Tenho esta memória encrustada de quando eu tinha 7 anos: a professora falando mal da minha mãe, na frente da classe toda, dizendo que ela nunca ia a reuniões escolares, e meu pai também não comparecia. Lembro de sentir vergonha. Vergonha por minha mãe não ir.
Preste atenção nesta forte emoção: vergonha. O que essa vergonha fazia ali? O que ela estava falando na verdade? Vergonha de existir? Vergonha de não ser importante para meus pais? Vergonha de não ser prioridade na vida deles?
Se eu deveria ser prioridade na vida de alguém neste mundo seria na vida de meus pais, mas não fui.
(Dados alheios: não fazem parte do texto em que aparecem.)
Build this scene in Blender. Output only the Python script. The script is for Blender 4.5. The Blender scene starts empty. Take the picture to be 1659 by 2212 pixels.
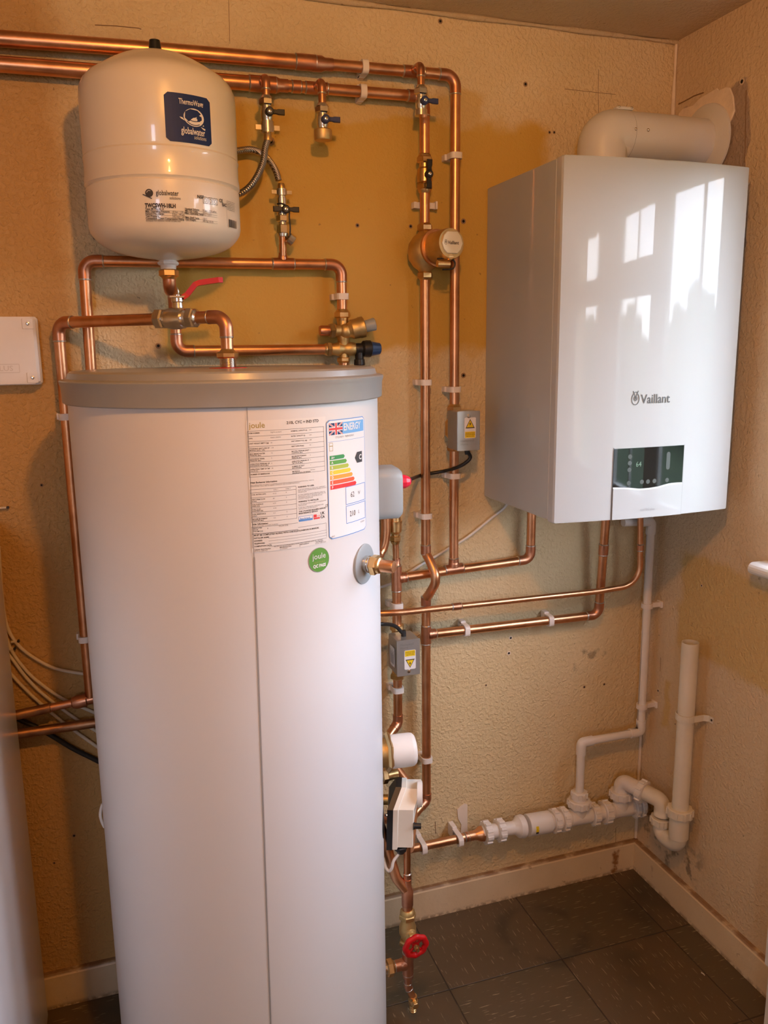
import bpy, math, random
from mathutils import Vector, Matrix, Euler
random.seed(4)
PI=math.pi
# ---------------------------------------------------------------- camera constants
CAM=Vector((-1.35185,-1.81119,1.47807)); ROT=Euler((1.376379,0.012923,-0.321340),'XYZ'); FPX=1772.136
RM=ROT.to_matrix()
def ray(px,py): return RM@Vector(((px-829.5)/FPX,-(py-1106)/FPX,-1.0))
def at(px,py,y=None,x=None,z=None):
    d=ray(px,py)
    if y is not None: t=(y-CAM.y)/d.y
    elif x is not None: t=(x-CAM.x)/d.x
    else: t=(z-CAM.z)/d.z
    return CAM+t*d
# ---------------------------------------------------------------- materials
def nt(name):
    m=bpy.data.materials.new(name); m.use_nodes=True
    t=m.node_tree; b=t.nodes['Principled BSDF']; return m,t,b
def N(t,kind,**kw):
    n=t.nodes.new(kind)
    for k,v in kw.items():
        if k in n.inputs: n.inputs[k].default_value=v
        else: setattr(n,k,v)
    return n
def L(t,a,b): t.links.new(a,b)
def ramp(t,fac,stops,interp='LINEAR'):
    r=t.nodes.new('ShaderNodeValToRGB'); r.color_ramp.interpolation=interp
    e=r.color_ramp.elements
    while len(e)<len(stops): e.new(0.5)
    for i,(p,c) in enumerate(stops):
        e[i].position=p; e[i].color=(c[0],c[1],c[2],1) if hasattr(c,'__len__') else (c,c,c,1)
    L(t,fac,r.inputs[0]); return r
def mixc(t,fac,a,b,mode='MIX'):
    n=t.nodes.new('ShaderNodeMix'); n.data_type='RGBA'; n.blend_type=mode
    for sock,v in ((n.inputs[0],fac),(n.inputs[6],a),(n.inputs[7],b)):
        if hasattr(v,'is_output'): L(t,v,sock)
        elif hasattr(v,'__len__'): sock.default_value=(v[0],v[1],v[2],1)
        else: sock.default_value=v
    return n.outputs[2]
def math_(t,op,a,b=None,c=None,clamp=False):
    n=t.nodes.new('ShaderNodeMath'); n.operation=op; n.use_clamp=clamp
    for i,v in enumerate((a,b,c)):
        if v is None: continue
        if hasattr(v,'is_output'): L(t,v,n.inputs[i])
        else: n.inputs[i].default_value=v
    return n.outputs[0]
def pos(t):
    return t.nodes.new('ShaderNodeNewGeometry').outputs['Position']
def noise(t,scale,detail=4,vec=None,rough=0.55,dist=0):
    n=N(t,'ShaderNodeTexNoise'); n.inputs['Scale'].default_value=scale; n.inputs['Detail'].default_value=detail
    n.inputs['Roughness'].default_value=rough; n.inputs['Distortion'].default_value=dist
    L(t,vec if vec is not None else pos(t),n.inputs['Vector']); return n.outputs['Fac']
def bump(t,b,h,dist,strength=1.0):
    n=t.nodes.new('ShaderNodeBump'); n.inputs['Distance'].default_value=dist; n.inputs['Strength'].default_value=strength
    L(t,h,n.inputs['Height']); L(t,n.outputs[0],b.inputs['Normal'])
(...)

O ministério foi.
Não me leve a mal, tenho, sim, muitos motivos de gratidão pelos meus pais, agradeço por todo o esforço que fizeram para me dar uma boa educação, reconheço isso. Agradeço porque sei que se fisicamente eu precisasse de alguma coisa, eles compareceriam, mas emocionalmente, afetivamente, faltou. Faltaram carinho, atenção, conversas de coração… Ou seja, faltou presença.
Eles podem até contra-argumentar (ou vocês os defenderem). Podem dizer que tínhamos 15 dias de férias por ano em que viajávamos só nós, mas 15 dias não são suficientes em 365.
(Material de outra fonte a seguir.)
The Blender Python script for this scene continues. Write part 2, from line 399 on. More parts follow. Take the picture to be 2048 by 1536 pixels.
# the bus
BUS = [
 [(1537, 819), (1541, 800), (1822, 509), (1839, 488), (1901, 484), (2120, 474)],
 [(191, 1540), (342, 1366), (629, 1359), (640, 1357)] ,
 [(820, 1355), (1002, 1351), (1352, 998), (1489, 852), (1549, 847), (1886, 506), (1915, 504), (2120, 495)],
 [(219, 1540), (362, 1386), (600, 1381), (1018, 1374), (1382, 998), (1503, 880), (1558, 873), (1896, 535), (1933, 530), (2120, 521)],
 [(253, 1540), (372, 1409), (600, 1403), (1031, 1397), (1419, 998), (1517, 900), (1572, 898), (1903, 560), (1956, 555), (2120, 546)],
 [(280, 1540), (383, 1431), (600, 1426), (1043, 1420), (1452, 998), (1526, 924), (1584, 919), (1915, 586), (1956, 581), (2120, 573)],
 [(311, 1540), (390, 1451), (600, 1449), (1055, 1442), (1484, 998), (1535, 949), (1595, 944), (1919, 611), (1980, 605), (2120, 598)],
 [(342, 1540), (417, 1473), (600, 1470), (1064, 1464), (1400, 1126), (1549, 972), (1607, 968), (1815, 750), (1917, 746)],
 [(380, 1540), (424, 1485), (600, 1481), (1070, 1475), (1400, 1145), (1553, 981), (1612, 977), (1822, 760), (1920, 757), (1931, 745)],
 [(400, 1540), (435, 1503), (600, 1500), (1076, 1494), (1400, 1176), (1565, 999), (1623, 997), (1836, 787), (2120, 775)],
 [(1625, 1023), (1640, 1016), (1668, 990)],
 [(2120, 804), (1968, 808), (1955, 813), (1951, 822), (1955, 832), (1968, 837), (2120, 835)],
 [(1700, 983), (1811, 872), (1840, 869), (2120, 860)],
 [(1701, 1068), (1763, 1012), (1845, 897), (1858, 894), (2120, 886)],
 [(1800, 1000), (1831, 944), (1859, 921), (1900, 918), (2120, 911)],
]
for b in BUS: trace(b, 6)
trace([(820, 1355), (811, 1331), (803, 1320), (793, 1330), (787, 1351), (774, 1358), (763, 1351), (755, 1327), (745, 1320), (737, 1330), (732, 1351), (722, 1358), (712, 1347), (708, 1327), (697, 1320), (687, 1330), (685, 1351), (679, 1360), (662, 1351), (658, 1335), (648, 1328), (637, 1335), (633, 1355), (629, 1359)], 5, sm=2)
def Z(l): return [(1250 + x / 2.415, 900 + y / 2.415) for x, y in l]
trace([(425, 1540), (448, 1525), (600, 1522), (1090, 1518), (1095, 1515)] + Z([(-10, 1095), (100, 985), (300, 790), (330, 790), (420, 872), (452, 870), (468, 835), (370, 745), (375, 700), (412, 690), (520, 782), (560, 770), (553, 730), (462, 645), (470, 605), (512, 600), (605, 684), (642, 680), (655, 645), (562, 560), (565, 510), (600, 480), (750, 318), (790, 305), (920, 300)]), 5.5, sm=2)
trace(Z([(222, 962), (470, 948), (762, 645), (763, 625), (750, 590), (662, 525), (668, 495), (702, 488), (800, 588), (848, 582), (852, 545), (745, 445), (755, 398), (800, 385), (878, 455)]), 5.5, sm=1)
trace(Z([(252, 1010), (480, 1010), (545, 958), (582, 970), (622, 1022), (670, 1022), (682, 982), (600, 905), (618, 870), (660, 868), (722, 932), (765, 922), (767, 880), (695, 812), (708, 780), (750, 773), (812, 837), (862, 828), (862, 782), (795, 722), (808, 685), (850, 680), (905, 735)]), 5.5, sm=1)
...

Quantos almoços em família não eram atravessados de assuntos eclesiásticos? Quantas vezes parecia que não se tinha tempo nem espaço para falar sobre outras coisas que não problemas a resolver de membros da igreja, ideias do que fazer no próximo domingo… E o pior: as cobranças de como a gente tinha de servir em tais trabalhos.
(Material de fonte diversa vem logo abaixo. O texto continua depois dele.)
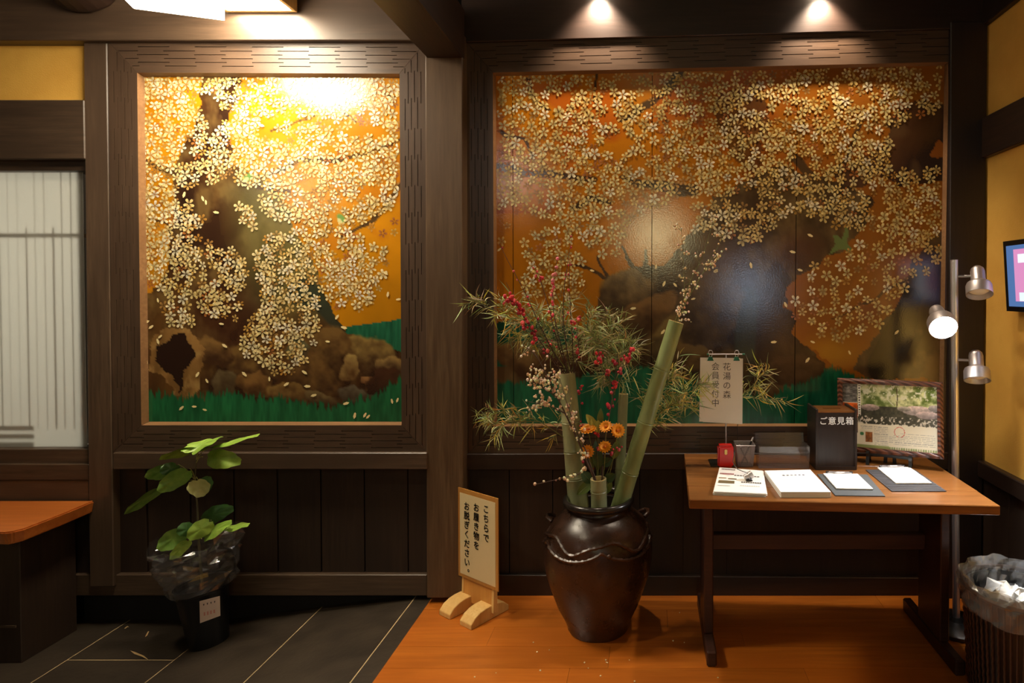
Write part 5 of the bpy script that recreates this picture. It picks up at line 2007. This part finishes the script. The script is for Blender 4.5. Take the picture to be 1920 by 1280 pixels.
g = 'white budded twigs'
yf = YJ - .085
twig('white_bud_twig', 'long white budded branch crossing in front of the tall bamboo from the short tube', [[(1116, 903, yf), (1090, 840, yf - .01), (1058, 770, yf - .02), (1030, 715, yf - .02), (1008, 670, yf - .02), (978, 645, yf - .02)], [(1045, 745, yf - .02), (1010, 720, yf - .03), (988, 702, yf - .03)], [(1060, 775, yf), (1025, 760, yf - .02), (988, 752, yf - .02)]], WHT, 26, .0052, .0046, .12, g, 'twig', (.38, .72), .016, 30, .060)
twig('white_bud_twig', 'white budded side twig hugging the tall bamboo', [[(1118, 903, yf), (1100, 850, yf - .02), (1078, 800, yf - .02), (1060, 745, yf - .02), (1048, 705, yf - .02)]], WHT, 14, .0052, .003, .2, g, 'twig', None, .018, 20, .055)
twig('white_bud_twig', 'low white budded twig pointing left over the jar rim', [[(1100, 878, yf), (1080, 890, yf - .01), (1050, 897, yf - .02), (1002, 908, yf - .03)]], WHT, 12, .0062, .003, .1, g, 'twig', None, .009, 2, .02)
y2 = YJ - .03
twig('white_bud_twig', 'white budded twig with blossoms standing left in the slanting bamboo', [[(1264, 606, y2), (1282, 560, y2), (1300, 515, y2 - .02), (1322, 468, y2 - .02), (1337, 415, y2 - .02)], [(1284, 556, y2), (1282, 510, y2), (1278, 430, y2)]], WHT, 20, .0046, .0022, .1, g, 'twig_green', None, .014, 13, .05)
twig('white_bud_twig', 'white budded twig leaning right out of the slanting bamboo', [[(1268, 606, y2), (1292, 555, y2 - .01), (1325, 500, y2 - .01), (1357, 440, y2 - .01), (1372, 405, y2)], [(1318, 512, y2), (1340, 490, y2), (1362, 462, y2)]], WHT, 18, .0046, .0022, .1, g, 'twig_green', (.1, .6), .014, 10, .045)
twig('white_bud_twig', 'tiny white budded twig drooping at the mouth of the slanting bamboo', [[(1272, 606, y2), (1284, 598, y2 - .03), (1298, 604, y2 - .04)]], WHT, 12, .0042, .0015, .2, g, 'twig_green', None, .008)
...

A verdade é que a mensagem que ficou dentro de mim foi que o ministério, a igreja, eram mais importantes do que eu.
Vale ressaltar de forma veemente que não estou falando de Deus. Não, Deus não era o mais importante… Pode ser até que eles pensassem assim, mas na verdade não foi, pelo menos a meu ver parece que não foi. Porque diante de Deus a família deveria ser sempre o mais importante, muito mais do que o ministério. Isso é muito sabido em teoria, mas, e na prática?
Quais são as consequências de ter crescido assim?
Inúmeras! Muitas mesmo! Pela graça de Deus, ainda acredito, ainda sigo a Jesus. Pela graça de Deus, o encontrei de uma forma diferente. Quantos não tiveram o mesmo fim?
Hoje, tenho de lutar para ser prioridade na minha própria vida. Tenho de lutar contra essas mensagens enraizadas que me dizem que eu não sou importante. Que me dizem que não tem ninguém para cuidar de mim. Tenho de lutar contra essas mentiras de identidade que insistem em estar aqui.
Meus pais até hoje não me ligam, a gente só conversa se vou à casa deles, e, mesmo assim, às vezes nem encontro meu pai. Hoje eu nem sei se queria que eles me ligassem. Nossa relação ficou tão distante que seria esquisito. Sim, ainda hoje a igreja parece ser mais importante.
Não cometa esses mesmos erros com seus filhos. Você ainda pode mudar isso…
Para meus pais, já passou o tempo. E está tudo bem agora, eu já os perdoei, já virei a página.
Porém você ainda pode fazer diferente. Que na sua vida seus filhos sejam prioridade sempre e o ministério fique em segundo plano. Por favor, peço a vocês: faça diferente!
Ensine a seus filhos sobre o amor de Deus sendo esse pai e essa mãe que não os abandona.